Dawkins would ask us not to credit, in the name of religious tolerance, such deliberate blindness (to give an idea of proportion, believing the Biblical data on the age of the earth would be like believing that New York is about seven yards from San Francisco).

Dawkins is perhaps most passionate when it comes to children.  He asserts, for example, that there is not such thing as a Catholic child, rather a child of Catholic parents.  He sees the indoctrination of children, who are incapable of weighing the evidence and making judgments for themselves, as tantamount to child abuse, an assault on the development of their critical faculties.  He cites Victor Hugo: “In every village there is a torch – the teacher: and an extinguisher – the clergyman.”

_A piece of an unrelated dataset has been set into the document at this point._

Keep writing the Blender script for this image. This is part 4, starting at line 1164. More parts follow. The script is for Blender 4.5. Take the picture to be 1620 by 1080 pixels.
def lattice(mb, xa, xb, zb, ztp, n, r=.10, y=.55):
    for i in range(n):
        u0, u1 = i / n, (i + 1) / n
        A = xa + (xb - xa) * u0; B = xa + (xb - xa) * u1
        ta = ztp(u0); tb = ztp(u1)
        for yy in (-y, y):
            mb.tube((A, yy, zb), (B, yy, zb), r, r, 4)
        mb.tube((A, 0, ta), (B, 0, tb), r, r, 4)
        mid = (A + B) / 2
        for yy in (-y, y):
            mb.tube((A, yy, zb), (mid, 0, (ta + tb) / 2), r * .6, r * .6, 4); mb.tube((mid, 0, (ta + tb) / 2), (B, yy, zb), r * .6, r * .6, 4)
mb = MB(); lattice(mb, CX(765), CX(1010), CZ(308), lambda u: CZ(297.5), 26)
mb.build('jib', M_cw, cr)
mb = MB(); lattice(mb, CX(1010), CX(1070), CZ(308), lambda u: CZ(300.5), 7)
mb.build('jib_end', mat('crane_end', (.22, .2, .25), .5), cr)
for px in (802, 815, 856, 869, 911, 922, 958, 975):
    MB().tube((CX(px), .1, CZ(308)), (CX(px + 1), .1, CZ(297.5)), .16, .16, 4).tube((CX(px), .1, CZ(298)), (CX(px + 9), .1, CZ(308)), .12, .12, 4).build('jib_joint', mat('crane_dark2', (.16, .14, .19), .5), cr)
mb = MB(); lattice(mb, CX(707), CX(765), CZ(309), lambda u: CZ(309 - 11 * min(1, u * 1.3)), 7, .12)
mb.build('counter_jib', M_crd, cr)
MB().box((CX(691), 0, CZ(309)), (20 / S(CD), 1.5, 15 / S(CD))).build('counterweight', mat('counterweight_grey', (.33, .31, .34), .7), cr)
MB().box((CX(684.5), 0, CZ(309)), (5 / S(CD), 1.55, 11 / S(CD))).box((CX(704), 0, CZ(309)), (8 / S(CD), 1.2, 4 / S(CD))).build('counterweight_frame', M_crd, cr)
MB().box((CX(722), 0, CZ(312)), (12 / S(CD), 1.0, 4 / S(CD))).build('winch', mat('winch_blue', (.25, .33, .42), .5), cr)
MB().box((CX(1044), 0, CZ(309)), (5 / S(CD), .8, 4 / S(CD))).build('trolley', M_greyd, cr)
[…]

In an interesting section of the book, one where is scientific evidence and reasoning is more speculative and open to different interpretation, he gives theories on why religion is so universal and all pervasive from a Darwinian evolutionary standpoint.  To survive the evolution process of natural selection, one must have positive, advantageous characteristics; so if religion is so destructive, how come it has survived and prospered?  One theory is that at one point in human evolution the need to trust (especially parental) authority without question was necessary for survival; organized religion based upon unquestioned belief then is an aberration,  a left-over from an earlier evolutionary stage.

From Thomas Jefferson to Bertrand Russell, Dawkins cites respected sceptics who have chosen reason over faith.  Let us here give the final word to Thomas Jefferson:

“The priests of the different religious sects … dread the advance of science as witches do the approach of daylight, and scowl on the fatal harbinger announcing the subdivision of the duperies on which they live.”